Moguls; Ski Jumping: Honestly a Scored Event?

Justin DahlkeContributor IFebruary 20, 2010

WHISTLER, BC - FEBRUARY 19:  Wolfgang Loitzl of Austria soars off the Long Hill during the qualification round on day 8 of the 2010 Vancouver Winter Olympics at Ski Jumping Stadium on February 19, 2010 in Whistler, Canada.  (Photo by Al Bello/Getty Images)
Al Bello/Getty Images

I've been watching the Olympics like its a religion.  I promise you the Olympics a TV lock for me.  However, when I watch sports such as the moguls or the ski jump I start to question the process of judging.

I've watched the Olympics from day one and as thrilled as I am to see Americans win, I don't believe it is always necessarily true.
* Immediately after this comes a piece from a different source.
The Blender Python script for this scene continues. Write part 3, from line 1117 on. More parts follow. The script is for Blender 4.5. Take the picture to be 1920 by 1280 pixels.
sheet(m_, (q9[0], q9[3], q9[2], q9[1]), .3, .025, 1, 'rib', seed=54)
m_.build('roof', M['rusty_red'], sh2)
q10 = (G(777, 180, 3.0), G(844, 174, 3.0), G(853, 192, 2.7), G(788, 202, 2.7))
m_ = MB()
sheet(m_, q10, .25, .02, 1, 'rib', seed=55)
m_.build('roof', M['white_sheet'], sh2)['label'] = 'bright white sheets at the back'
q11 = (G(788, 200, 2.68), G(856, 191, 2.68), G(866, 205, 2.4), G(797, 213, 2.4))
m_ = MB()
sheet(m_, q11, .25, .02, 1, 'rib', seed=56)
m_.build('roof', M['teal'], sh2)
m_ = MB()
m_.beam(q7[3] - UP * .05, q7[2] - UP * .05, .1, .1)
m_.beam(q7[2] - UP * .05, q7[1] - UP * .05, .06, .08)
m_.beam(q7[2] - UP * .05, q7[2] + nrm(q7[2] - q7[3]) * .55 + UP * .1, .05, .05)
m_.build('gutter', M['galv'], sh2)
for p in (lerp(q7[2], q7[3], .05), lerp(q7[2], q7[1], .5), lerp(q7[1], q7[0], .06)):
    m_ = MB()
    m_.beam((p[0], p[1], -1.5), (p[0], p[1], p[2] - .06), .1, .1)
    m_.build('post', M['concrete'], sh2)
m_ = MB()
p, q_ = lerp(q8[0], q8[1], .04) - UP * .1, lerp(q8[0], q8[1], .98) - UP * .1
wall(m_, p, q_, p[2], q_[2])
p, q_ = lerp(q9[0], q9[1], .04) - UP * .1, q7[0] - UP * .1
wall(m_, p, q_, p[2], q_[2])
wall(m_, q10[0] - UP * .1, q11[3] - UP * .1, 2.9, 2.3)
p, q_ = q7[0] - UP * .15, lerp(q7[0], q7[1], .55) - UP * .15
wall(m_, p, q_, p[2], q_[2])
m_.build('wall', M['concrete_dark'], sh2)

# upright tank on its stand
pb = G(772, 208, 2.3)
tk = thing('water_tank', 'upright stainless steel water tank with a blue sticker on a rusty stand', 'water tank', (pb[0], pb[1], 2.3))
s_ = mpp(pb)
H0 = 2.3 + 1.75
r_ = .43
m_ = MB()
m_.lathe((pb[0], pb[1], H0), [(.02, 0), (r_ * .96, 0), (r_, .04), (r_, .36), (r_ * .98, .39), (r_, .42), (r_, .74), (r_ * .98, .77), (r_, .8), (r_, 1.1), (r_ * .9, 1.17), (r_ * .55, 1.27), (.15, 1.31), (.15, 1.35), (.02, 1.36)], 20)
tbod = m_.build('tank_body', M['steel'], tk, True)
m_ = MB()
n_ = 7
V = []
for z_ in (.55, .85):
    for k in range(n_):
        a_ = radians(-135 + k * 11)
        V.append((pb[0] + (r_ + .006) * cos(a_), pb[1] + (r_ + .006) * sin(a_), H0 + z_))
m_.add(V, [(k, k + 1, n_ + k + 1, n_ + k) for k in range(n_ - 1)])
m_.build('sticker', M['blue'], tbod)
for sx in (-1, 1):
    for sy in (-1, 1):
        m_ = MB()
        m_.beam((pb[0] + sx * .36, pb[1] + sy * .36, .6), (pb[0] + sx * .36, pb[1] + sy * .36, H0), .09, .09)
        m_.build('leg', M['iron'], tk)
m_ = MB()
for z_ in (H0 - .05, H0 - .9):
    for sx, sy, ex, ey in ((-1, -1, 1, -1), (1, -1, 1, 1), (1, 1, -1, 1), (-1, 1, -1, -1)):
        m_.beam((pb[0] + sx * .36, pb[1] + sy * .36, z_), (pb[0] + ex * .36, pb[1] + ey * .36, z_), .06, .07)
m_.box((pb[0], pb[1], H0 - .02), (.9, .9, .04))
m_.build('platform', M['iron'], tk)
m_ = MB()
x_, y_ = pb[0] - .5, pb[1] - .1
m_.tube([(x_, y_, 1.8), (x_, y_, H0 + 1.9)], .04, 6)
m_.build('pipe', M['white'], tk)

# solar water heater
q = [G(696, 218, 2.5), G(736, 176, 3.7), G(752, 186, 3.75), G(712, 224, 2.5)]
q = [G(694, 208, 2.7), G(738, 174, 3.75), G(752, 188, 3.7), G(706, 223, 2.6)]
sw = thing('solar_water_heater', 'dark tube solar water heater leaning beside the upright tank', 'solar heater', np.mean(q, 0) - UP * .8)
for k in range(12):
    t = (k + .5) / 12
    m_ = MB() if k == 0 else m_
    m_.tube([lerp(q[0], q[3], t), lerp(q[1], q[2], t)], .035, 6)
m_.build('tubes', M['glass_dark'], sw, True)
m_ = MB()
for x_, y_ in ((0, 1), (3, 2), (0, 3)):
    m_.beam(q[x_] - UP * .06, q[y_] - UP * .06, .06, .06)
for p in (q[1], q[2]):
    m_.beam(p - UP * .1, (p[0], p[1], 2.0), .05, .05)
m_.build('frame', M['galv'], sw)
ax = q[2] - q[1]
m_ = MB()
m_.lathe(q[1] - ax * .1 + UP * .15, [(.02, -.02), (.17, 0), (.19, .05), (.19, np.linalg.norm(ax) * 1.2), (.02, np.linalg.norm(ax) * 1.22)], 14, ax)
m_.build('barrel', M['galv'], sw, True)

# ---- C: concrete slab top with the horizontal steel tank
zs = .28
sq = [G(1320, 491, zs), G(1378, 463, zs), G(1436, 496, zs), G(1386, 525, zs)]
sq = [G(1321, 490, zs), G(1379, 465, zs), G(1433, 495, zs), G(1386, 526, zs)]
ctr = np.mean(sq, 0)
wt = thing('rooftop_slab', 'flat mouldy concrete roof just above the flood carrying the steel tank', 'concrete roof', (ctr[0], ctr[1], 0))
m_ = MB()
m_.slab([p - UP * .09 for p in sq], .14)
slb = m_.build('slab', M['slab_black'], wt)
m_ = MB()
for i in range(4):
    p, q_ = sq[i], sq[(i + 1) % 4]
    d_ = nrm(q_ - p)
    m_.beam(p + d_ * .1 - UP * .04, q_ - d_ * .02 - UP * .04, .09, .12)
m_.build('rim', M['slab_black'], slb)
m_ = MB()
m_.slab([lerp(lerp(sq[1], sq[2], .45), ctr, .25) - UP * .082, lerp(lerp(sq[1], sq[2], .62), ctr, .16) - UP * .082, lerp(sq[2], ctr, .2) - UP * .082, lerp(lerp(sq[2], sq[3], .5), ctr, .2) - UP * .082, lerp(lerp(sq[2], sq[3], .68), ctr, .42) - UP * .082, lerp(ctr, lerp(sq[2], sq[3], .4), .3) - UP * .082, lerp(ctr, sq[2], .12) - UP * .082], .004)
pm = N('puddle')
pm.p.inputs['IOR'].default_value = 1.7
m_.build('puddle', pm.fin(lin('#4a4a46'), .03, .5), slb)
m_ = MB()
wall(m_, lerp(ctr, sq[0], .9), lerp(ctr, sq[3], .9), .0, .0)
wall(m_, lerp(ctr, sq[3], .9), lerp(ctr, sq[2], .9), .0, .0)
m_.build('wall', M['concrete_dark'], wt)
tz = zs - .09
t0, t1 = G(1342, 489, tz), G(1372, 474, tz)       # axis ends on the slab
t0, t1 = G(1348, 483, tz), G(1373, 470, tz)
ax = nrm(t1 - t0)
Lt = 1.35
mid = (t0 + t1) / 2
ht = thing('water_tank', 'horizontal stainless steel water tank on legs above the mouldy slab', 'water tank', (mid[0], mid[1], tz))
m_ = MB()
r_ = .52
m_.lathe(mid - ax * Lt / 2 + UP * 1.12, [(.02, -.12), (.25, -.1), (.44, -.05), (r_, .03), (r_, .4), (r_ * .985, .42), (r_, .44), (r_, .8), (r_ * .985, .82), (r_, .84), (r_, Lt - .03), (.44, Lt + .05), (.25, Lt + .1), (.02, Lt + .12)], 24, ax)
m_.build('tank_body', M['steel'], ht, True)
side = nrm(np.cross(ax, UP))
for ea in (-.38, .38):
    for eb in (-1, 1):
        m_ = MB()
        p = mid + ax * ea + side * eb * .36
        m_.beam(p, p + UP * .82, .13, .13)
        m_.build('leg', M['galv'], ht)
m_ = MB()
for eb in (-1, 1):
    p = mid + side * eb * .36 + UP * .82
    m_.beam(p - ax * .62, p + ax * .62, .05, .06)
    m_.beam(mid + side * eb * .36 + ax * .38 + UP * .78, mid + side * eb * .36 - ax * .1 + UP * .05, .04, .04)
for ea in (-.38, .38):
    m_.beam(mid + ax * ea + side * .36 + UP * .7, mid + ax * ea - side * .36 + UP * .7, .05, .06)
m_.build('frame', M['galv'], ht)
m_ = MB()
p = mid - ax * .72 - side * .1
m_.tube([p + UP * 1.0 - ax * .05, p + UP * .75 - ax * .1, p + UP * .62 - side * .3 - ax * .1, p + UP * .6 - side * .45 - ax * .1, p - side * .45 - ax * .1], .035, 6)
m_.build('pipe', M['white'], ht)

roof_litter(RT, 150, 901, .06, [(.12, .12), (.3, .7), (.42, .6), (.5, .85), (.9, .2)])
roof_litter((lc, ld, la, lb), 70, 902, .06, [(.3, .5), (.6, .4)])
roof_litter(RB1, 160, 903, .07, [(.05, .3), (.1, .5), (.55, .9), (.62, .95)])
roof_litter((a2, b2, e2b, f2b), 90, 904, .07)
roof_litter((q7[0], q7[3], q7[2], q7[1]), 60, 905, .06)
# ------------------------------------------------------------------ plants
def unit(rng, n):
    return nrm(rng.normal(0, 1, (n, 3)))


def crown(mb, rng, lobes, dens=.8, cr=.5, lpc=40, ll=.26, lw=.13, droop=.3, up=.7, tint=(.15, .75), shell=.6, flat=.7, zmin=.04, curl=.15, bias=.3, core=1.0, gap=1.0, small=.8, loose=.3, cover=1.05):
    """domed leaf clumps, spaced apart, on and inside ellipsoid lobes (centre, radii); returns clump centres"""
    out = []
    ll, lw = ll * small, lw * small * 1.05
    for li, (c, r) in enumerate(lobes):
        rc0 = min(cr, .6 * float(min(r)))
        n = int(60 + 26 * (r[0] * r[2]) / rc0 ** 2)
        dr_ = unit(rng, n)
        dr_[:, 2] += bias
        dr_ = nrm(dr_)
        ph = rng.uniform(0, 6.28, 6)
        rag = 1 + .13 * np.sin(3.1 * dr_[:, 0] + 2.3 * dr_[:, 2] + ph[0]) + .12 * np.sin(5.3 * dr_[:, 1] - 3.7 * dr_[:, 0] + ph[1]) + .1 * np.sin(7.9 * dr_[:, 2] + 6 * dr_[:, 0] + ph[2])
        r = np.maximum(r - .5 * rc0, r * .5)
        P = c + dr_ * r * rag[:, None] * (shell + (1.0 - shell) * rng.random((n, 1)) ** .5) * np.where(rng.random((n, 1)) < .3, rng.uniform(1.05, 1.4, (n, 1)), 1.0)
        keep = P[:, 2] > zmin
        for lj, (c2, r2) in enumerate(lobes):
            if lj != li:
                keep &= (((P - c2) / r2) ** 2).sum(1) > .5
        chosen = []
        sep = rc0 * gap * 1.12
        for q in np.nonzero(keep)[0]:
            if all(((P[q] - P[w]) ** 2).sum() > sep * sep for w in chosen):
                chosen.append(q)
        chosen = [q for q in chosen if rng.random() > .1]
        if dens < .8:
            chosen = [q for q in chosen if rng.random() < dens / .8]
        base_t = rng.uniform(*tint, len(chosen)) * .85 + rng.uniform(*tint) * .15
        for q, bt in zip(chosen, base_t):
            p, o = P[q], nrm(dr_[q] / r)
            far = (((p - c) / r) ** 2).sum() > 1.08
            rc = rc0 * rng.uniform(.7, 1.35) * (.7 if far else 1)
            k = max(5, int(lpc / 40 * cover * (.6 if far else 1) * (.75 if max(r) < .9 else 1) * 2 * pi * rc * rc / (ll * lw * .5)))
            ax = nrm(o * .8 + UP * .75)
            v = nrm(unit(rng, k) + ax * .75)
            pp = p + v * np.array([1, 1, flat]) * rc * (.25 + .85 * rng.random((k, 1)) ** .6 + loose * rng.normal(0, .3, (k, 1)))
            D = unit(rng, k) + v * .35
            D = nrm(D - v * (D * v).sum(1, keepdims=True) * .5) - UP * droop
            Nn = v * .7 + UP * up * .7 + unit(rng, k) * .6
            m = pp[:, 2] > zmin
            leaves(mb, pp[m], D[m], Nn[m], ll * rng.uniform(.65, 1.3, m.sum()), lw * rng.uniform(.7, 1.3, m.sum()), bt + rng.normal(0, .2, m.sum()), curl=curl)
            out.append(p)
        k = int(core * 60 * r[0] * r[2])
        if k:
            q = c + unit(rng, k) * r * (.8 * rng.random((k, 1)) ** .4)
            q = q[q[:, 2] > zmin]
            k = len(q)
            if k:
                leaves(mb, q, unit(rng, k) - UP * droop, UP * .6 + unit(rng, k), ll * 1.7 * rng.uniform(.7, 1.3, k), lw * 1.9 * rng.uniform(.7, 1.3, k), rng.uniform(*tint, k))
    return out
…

When it comes to sports I believe it should come down to provable statistics (i.e. time, distance, points (earned)). 

For Olympic sports such as the moguls and the ski jump I don't believe the form of the athlete should be judged in past years of the Olympic those two sports were based on time and distance alone respectively.

Since, I believe 1988, both sports have added a scored element.  Ski jumping added a form score and moguls added a "tricks" score.

Prior to that the scores were both made on tangible items (distance and time).

Granted the score portion adds a more impressive element to the moguls, however when I think of ski jump I immediately think of who can jump the furthest, not who can hold the perfect form.

It almost upsets me to think that the International Olympic Committee believes that some of these sports require a scored portion of sport.

Thoughts about judged Olympic sports?